In the 1500s, Bavaria was its own realm or dukedom within the Holy Roman Empire.
On 23 April 1516, William IV, Duke of Bavaria, decreed purity laws for beer brewed in Bavaria — a set of standards forming what is now referred to in German as the “Reinheitsgebot” (literally “Purity Requirement.”) The decrees said that only malted barley, hops, and water could be used. The laws were modified sometime after 1857 to allow the addition of yeast (this was after Louis Pasteur’s discoveries in which he came to understand the existence and role of yeast.) When Germany unified in 1871, the law became part of the federal laws of the new country.
The European Union (EU) ruled in 1993, however, that Germany cannot use its Reinheitsgebot to keep out beers brewed outside of Germany.

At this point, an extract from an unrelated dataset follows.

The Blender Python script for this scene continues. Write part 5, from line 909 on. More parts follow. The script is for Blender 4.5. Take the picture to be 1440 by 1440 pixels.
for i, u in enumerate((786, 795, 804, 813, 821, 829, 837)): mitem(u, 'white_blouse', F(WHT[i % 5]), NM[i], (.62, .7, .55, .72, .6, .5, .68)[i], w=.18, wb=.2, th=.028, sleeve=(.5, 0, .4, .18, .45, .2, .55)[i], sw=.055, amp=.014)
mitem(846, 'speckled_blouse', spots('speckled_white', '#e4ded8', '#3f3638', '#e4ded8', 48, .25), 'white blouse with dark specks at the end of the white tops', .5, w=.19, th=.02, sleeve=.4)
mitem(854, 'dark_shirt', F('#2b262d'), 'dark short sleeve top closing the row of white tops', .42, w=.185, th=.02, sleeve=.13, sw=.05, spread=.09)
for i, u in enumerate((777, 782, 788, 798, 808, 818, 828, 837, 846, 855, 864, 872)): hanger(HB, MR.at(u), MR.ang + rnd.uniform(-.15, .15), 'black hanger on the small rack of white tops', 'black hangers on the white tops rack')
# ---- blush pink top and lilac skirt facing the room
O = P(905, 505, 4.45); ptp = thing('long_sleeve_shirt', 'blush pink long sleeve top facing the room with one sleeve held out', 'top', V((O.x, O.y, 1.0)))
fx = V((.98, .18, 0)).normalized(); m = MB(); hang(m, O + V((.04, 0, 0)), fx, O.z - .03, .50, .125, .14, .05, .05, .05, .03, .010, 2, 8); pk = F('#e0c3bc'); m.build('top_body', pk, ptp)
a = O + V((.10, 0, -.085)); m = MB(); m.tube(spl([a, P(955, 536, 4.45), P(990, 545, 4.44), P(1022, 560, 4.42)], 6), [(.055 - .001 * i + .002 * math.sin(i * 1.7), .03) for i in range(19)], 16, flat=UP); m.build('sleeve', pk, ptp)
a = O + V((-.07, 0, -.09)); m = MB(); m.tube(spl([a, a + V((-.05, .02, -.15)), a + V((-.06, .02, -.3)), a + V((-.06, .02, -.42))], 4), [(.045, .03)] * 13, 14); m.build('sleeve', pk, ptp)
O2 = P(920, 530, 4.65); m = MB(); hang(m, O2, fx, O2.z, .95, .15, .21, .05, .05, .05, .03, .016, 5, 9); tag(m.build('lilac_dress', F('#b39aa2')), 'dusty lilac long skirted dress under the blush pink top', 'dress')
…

In February 2005, a German brewer Helmut Fritsche won the right to add sugar as well. Helmut Fritsche had been an East German brewer who added a sugar syrup to his beer. East Germany had abandoned the Reinheitsgebot, but its brewers became subject to it once again after reunification. The German court ruled that that was okay, as the sugar syrup is added after the beer has finished brewing, just as some breweries also add herbs to beer after it has finished brewing and sell those beers as “special beers.” Fritsche’s beer is called “Schwarzer Abt.” It’s a style of beer known in Germany as Schwarzbier (“black beer”, e.g. dark beer.)
Beers intended for scientific experiment, or export, are exempt from the law.
Within the requirements, there can be a fair bit of interpretation. The hops, for instance, don’t have to be fresh hops: they can be powdered hops, or hop extract, provided these other forms contain nothing but hops.
In top fermented beers (“obergärigem Bier”) e.g. Ales, the use of additional specially recognized sugars such as Invert Sugar is allowed, or malt from sources other than barley.
Sources
[1] A preceding document from 1434, called the Weissensee document, specified that only grain, hops, yeast and water could be used.